In China’s western province of Xinjiang, Beijing is carrying out the most dramatic program of “re-education” since the collapse of the Soviet Union. There are between 10 million and 11 million native Uighurs living in the province. Of those, between 800,000 and 2 million are believed to be interred in re-education camps.
Then there is the environment China is creating in Xinjiang outside of the camps. By all accounts, Beijing has instituted a full-on surveillance state in the province, exclusively targeting the Uighur population. Many aspects of Uighur identity have been criminalized; there is even a ban on giving Muslim names to Uighur newborns.
Officially, Xinjiang is an autonomous region within China, similar to Tibet. And as in Tibet, this nominal constitutional distance from Beijing is a source of suspicion. Moreover, the Uighurs are a Muslim Turkic people, closely related to the Kazakhs, Kyrgyz and Tajiks across the border. The language, culture, religion and outlook of this people is much more closely aligned to those of the Central Asian “-Stans” than to Han China. Their history, too, is more closely related to the Central Asian Silk Road trade rather than the Chinese heartland.
Predictably, this has produced some secessionist tendencies. By any account, these tendencies have been less pronounced than in Tibet, but this difference of degree seems to be lost on the Communist Party leadership in the capital. Secessionist voices have already been brutally suppressed and now the state is engaging in this full-scale project to eradicate the distinct identity of the Uighurs, even as they actively encourage Han Chinese people from the east to settle in the province.
The approach seems to be to replicate the successful plan of sinification that was implemented in Tibet: Overwhelm the local population with state repression, shift the local demographics until the dominant group in the region is the loyal Han Chinese brought in from the east, and then ease off the repression on an individual basis conditional on cultural integration with the new Han majority population.
The difference between Xinjiang and Tibet, however, is the widespread use of technology in the former for surveillance of individuals outside the re-education camps to control their movements, and to overwhelm their informational environment. From one leaked facial-recognition database alone, for example, it is known that the movements of more than 2.5 million Uighurs were monitored.
Western commentators have been regarding China’s emerging online so-called “social credit” system, which rewards citizens according to their social “trustworthiness,” as a potentially frightening precursor to full-on “1984”-style surveillance. Yet in Xinjiang, that kind of surveillance state is already fully realized through the use of Internet technologies, many of which are still sourced from the West.
It is reasonable to expect that China will offer to export this surveillance technology elsewhere in the world when doing so aligns with its geopolitical interests.
Dr. Azeem Ibrahim
The most striking aspect of the Xinjiang situation, however, is not merely the scale and ambition of the efforts to erase a minority culture. We were already familiar with this aspect of Communist Party governance from the experience in Tibet.

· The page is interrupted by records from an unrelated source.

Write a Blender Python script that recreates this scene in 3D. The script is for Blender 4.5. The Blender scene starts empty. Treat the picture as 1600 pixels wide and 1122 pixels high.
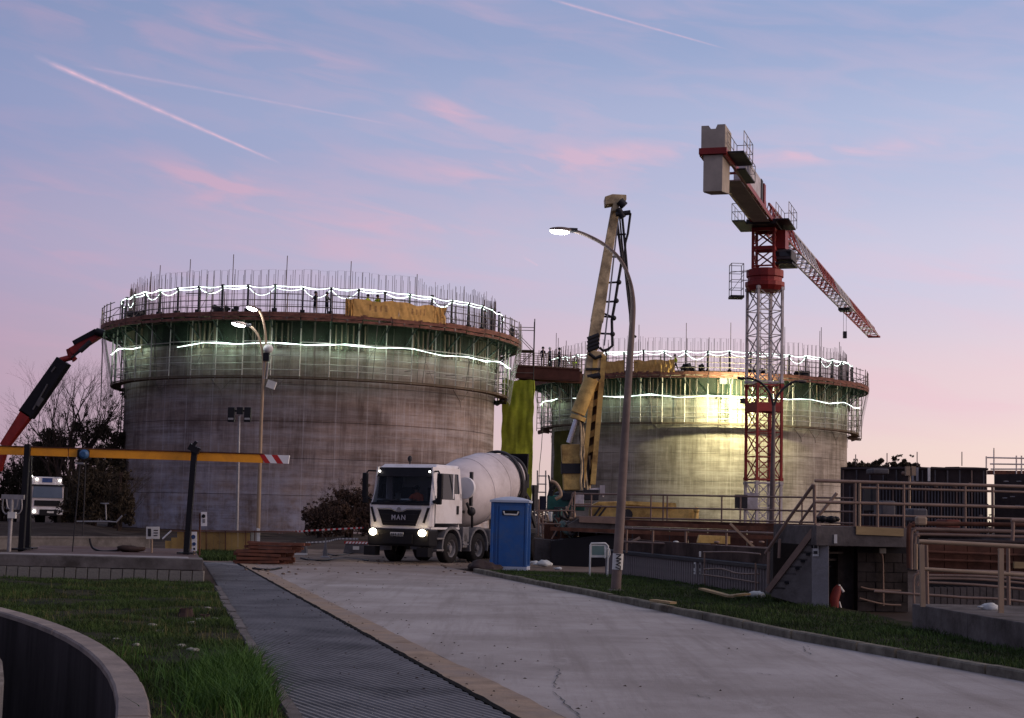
import bpy, bmesh, math, random
from mathutils import Vector, Matrix, noise
R = random.Random(7)
PI = math.pi
sc = bpy.context.scene
COL = sc.collection
# ------------------------------------------------------------------ camera
F_PX, CX, CY, EYE = 2450.0, 800.0, 561.0, 1.75
HZ = 804.0
PITCH = math.atan((HZ - CY) / F_PX); ROLL = math.radians(1.4)
fw = Vector((0, math.cos(PITCH), math.sin(PITCH)))
r0 = Vector((1, 0, 0)); u0 = Vector((0, -math.sin(PITCH), math.cos(PITCH)))
cr = math.cos(ROLL) * r0 + math.sin(ROLL) * u0
cu = -math.sin(ROLL) * r0 + math.cos(ROLL) * u0
CAM = Vector((0, 0, EYE))
cd = bpy.data.cameras.new('camera'); cam = bpy.data.objects.new('camera', cd); COL.objects.link(cam)
cd.sensor_width = 36; cd.lens = 36 * F_PX / 1600; cd.clip_end = 60000; cd.clip_start = 0.3
m = Matrix((cr, cu, -fw)).transposed().to_4x4(); m.translation = CAM
cam.matrix_world = m
sc.camera = cam
def ray(px, py): return fw + cr * ((px - CX) / F_PX) + cu * ((CY - py) / F_PX)
def at(px, py, Y):
    d = ray(px, py); return CAM + d * (Y / d.y)
def gz(px, py, z=0.0):
    d = ray(px, py); return CAM + d * ((z - EYE) / d.z)
def onp(px, py, A, B):
    d = ray(px, py); n = Vector((-(B.y - A.y), B.x - A.x, 0))
    return CAM + d * ((A - CAM).dot(n) / d.dot(n))
def dirxy(px, py):
    d = ray(px, py).normalized(); return math.atan2(d.x, d.y), math.asin(d.z)

# ------------------------------------------------------------------ view, world, sun
sc.view_settings.view_transform = 'Standard'; sc.view_settings.look = 'None'
sc.view_settings.exposure = 0.0; sc.view_settings.gamma = 1.0; sc.view_settings.use_curve_mapping = False
sc.cycles.max_bounces = 6; sc.cycles.transparent_max_bounces = 24; sc.cycles.use_denoising = True
sc.cycles.sample_clamp_indirect = 4.0
def lin(c):
    return tuple(((v / 255) / 12.92 if v <= 10 else (((v / 255) + .055) / 1.055) ** 2.4) for v in c)
W = bpy.data.worlds.new('World'); sc.world = W; W.use_nodes = True
nt = W.node_tree; N = nt.nodes; L = nt.links; N.clear()
def node(t, **kw):
    n = N.new(t)
    for k, v in kw.items(): setattr(n, k, v)
    return n
def mth(op, a, b=None, c=None, clamp=False):
    n = N.new('ShaderNodeMath'); n.operation = op; n.use_clamp = clamp
    for i, v in enumerate((a, b, c)):
        if v is None: continue
        if isinstance(v, (int, float)): n.inputs[i].default_value = v
        else: L.new(v, n.inputs[i])
    return n.outputs[0]
def rampn(fac, stops):
    n = N.new('ShaderNodeValToRGB'); e = n.color_ramp.elements
    n.color_ramp.interpolation = 'EASE'
    while len(e) < len(stops): e.new(.5)
    for i, (p, c) in enumerate(stops):
        e[i].position = p; e[i].color = lin(c) + (1,)
    L.new(fac, n.inputs[0]); return n.outputs[0]
def mixc(f, a, b, mode='MIX'):
    n = N.new('ShaderNodeMix'); n.data_type = 'RGBA'; n.blend_type = mode
    for i, v in ((0, f), (6, a), (7, b)):
        if isinstance(v, (int, float)): n.inputs[i].default_value = v
        elif isinstance(v, tuple): n.inputs[i].default_value = v + (1,)
        else: L.new(v, n.inputs[i])
    return n.outputs[2]
tc = node('ShaderNodeTexCoord')
sep = node('ShaderNodeSeparateXYZ'); L.new(tc.outputs['Generated'], sep.inputs[0])
az = mth('ARCTAN2', sep.outputs[0], sep.outputs[1])
el = mth('ARCSINE', sep.outputs[2])
SUN_AZ = math.radians(62)
t = mth('COSINE', mth('SUBTRACT', az, SUN_AZ))
e01 = mth('DIVIDE', el, PI / 2, clamp=True)      # 1 = zenith; the frame ends at about 0.2
left = rampn(e01, [(0, (172, 144, 160)), (.045, (183, 159, 180)), (.10, (170, 162, 193)), (.15, (146, 155, 194)), (.20, (132, 148, 188)), (.5, (130, 141, 172)), (1, (126, 133, 160))])
right = rampn(e01, [(0, (254, 236, 210)), (.022, (252, 226, 213)), (.05, (241, 215, 219)), (.10, (213, 210, 231)), (.15, (186, 195, 225)), (.20, (158, 174, 212)), (.5, (138, 148, 182)), (1, (126, 133, 160))])
back = rampn(e01, [(0, (100, 100, 124)), (.05, (114, 110, 134)), (.12, (120, 120, 148)), (.3, (124, 129, 158)), (1, (126, 133, 160))])
glow = rampn(e01, [(0, (255, 214, 176)), (.03, (252, 218, 196)), (.08, (236, 210, 212)), (.15, (204, 202, 220)), (.3, (166, 174, 206)), (1, (126, 133, 160))])
f1 = mth('MULTIPLY_ADD', t, 1 / .62, -.14 / .62, clamp=True)      # left -> right in the frame
f2 = mth('MULTIPLY_ADD', t, 1 / .26, -.74 / .26, clamp=True)
f0 = mth('MULTIPLY_ADD', t, -1 / .8, .1 / .8, clamp=True)
sky = mixc(f1, left, right); sky = mixc(f2, sky, glow); sky = mixc(f0, sky, back)
# pink wisps of high cloud
cmb = node('ShaderNodeCombineXYZ')
L.new(mth('MULTIPLY', az, 7.0), cmb.inputs[0])
L.new(mth('MULTIPLY_ADD', az, 5.0, mth('MULTIPLY', el, 34.0)), cmb.inputs[1])
nz = node('ShaderNodeTexNoise'); nz.inputs['Scale'].default_value = 1.9; nz.inputs['Detail'].default_value = 7; nz.inputs['Roughness'].default_value = .52
nz.inputs['Distortion'].default_value = .55
L.new(cmb.outputs[0], nz.inputs['Vector'])
nzf = mth('MULTIPLY_ADD', nz.outputs[0], 4.6, -1.95, clamp=True)
tot = mth('MULTIPLY', nzf, .20)
for (px, py, wx, wy, sl, amp) in [(330, 290, 100, 26, .22, 1.0), (600, 347, 130, 18, .08, 1.0), (690, 172, 70, 18, .0, .9), (810, 258, 190, 26, -.05, .95),
                                  (430, 75, 190, 34, .28, .45), (150, 40, 150, 30, .2, .35), (1290, 238, 180, 14, -.06, 1.0), (470, 330, 220, 40, .1, .45), (960, 240, 160, 16, -.1, .7), (1480, 620, 160, 30, .1, .35), (120, 400, 190, 26, .3, .55), (40, 290, 140, 26, .1, .4),
                                  (1040, 270, 120, 34, -.1, .45), (560, 400, 240, 22, .12, .4), (850, 190, 260, 30, -.15, .30), (720, 20, 140, 26, .2, .28), (1540, 430, 120, 20, .1, .35), (1080, 20, 110, 22, -.3, .3), (240, 520, 260, 60, .05, .25)]:
    a0, e0 = dirxy(px, py); sa = wx / F_PX; se = wy / F_PX
    du = mth('DIVIDE', mth('SUBTRACT', az, a0), sa)
    dv = mth('DIVIDE', mth('ADD', mth('SUBTRACT', el, e0), mth('MULTIPLY', mth('SUBTRACT', az, a0), sl)), se)
    g = mth('EXPONENT', mth('MULTIPLY', mth('ADD', mth('MULTIPLY', du, du), mth('MULTIPLY', dv, dv)), -1.0))
    tot = mth('MULTIPLY_ADD', mth('MULTIPLY', g, amp), mth('MULTIPLY_ADD', nzf, .85, .15), tot)
tot = mth('MULTIPLY', tot, 1.0, clamp=True)
pink = mixc(f1, lin((208, 164, 188)), lin((244, 198, 212)))
sky = mixc(mth('MULTIPLY', tot, .60), sky, pink)
lp = node('ShaderNodeBackground'); L.new(sky, lp.inputs[0]); lp.inputs[1].default_value = 1.0
wo = node('ShaderNodeOutputWorld'); L.new(lp.outputs[0], wo.inputs[0])
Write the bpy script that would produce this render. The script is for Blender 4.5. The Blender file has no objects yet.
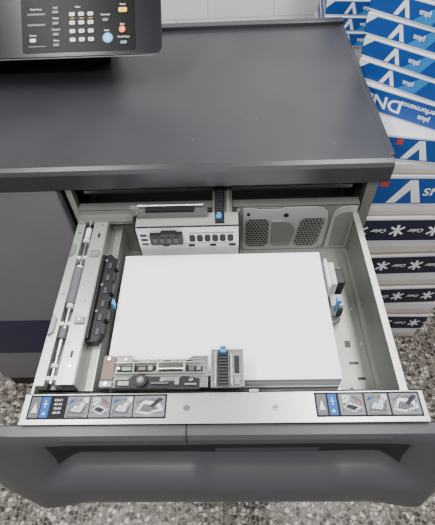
import bpy, math, random
from mathutils import Matrix, Vector
random.seed(4)
C = bpy.context.scene.collection

# ---------------------------------------------------------------- materials
def mat(name, col, rough=0.5, metal=0.0, var=0.06, scale=30.0, bump=0.0, bscale=300.0, spec=0.5):
    m = bpy.data.materials.new(name); m.use_nodes = True
    nt = m.node_tree; b = nt.nodes['Principled BSDF']
    b.inputs['Roughness'].default_value = rough
    b.inputs['Metallic'].default_value = metal
    b.inputs['Specular IOR Level'].default_value = spec
    tc = nt.nodes.new('ShaderNodeTexCoord')
    n = nt.nodes.new('ShaderNodeTexNoise'); n.inputs['Scale'].default_value = scale
    n.inputs['Detail'].default_value = 4
    nt.links.new(tc.outputs['Object'], n.inputs['Vector'])
    r = nt.nodes.new('ShaderNodeValToRGB')
    r.color_ramp.elements[0].position = 0.3; r.color_ramp.elements[1].position = 0.7
    r.color_ramp.elements[0].color = (*[c*(1-var) for c in col], 1)
    r.color_ramp.elements[1].color = (*[min(1, c*(1+var)) for c in col], 1)
    nt.links.new(n.outputs['Fac'], r.inputs['Fac'])
    nt.links.new(r.outputs['Color'], b.inputs['Base Color'])
    if bump:
        n2 = nt.nodes.new('ShaderNodeTexNoise'); n2.inputs['Scale'].default_value = bscale
        nt.links.new(tc.outputs['Object'], n2.inputs['Vector'])
        bp = nt.nodes.new('ShaderNodeBump'); bp.inputs['Strength'].default_value = bump
        bp.inputs['Distance'].default_value = 0.001
        nt.links.new(n2.outputs['Fac'], bp.inputs['Height'])
        nt.links.new(bp.outputs['Normal'], b.inputs['Normal'])
    return m

M_top = mat('slate_plastic', (0.027, 0.028, 0.032), 0.30, bump=0.3, bscale=420, scale=4, var=0.2, spec=0.45)
M_rim = mat('slate_rim', (0.030, 0.031, 0.036), 0.28, scale=6)
M_door = mat('grey_door_plastic', (0.15, 0.145, 0.152), 0.45, scale=4, bump=0.1)
M_front = mat('front_panel_plastic', (0.052, 0.053, 0.059), 0.36, scale=5, bump=0.1)
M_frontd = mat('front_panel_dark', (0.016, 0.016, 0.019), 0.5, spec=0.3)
M_console = mat('console_charcoal', (0.007, 0.0075, 0.010), 0.25, scale=6, spec=0.3)
M_lip = mat('console_lip', (0.13, 0.135, 0.145), 0.2)
M_black = mat('black_plastic', (0.005, 0.005, 0.006), 0.4, spec=0.35)
M_blackg = mat('black_gloss', (0.002, 0.002, 0.003), 0.35, spec=0.12)
M_cav = mat('cavity_dark', (0.008, 0.008, 0.008), 0.6, spec=0.2)
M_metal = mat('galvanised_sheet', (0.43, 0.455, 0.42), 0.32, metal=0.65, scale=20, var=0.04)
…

Rather, the most striking aspect is the revelation of the “scientific zeal” with which those charged with the policy are pursuing their aims.
This is not a haphazard effort to put a potentially rebellious borderland minority in their place. What is on display there is a systematic technology of cultural reprogramming based on an ostensibly scientific “theory of social stability” — in the words of some of the architects of the anti-Uighur program.
The parallels with Tibet are not incidental or insignificant, either. Many of the same people in charge of that program are leading the Xinjiang project, and are primarily the ones looking to formalize this template for cultural domination as a technology of “social stability” that could be deployed in any number of other circumstances — domestically in China, or abroad.
It is reasonable to expect that China will offer to export this “technology” elsewhere in the world when doing so aligns with its geopolitical interests.
For example, part of China’s Belt and Road Initiative includes the building of a large commercial port in Sittwe, Myanmar, as well as the road and rail infrastructure to connect it with Yunnan province. Sittwe is adjacent to the lands of the Rohingya, the Muslim minority that the Myanmar Army has in the past year and a half almost entirely displaced over the border to refugee camps in Bangladesh.
If talks of repatriating the Rohingya refugees ever produce concrete results, Myanmar already has built camps to house returnees. China could offer its “social stability technology” to Myanmar for use in those camps to “pacify” and “re-educate” the Rohingya, both for profit and to preempt instability close to Chinese infrastructure investments.
From the point of view of Beijing, this would be a win-win situation — and it is a scenario that could be replicated in many places along the commercial routes and infrastructure projects Beijing is building westward.
Beijing will have this technology in its arsenal and, in many locations, will have every incentive to use it. So will many of the already questionable local regimes scattered along China’s new Silk Road.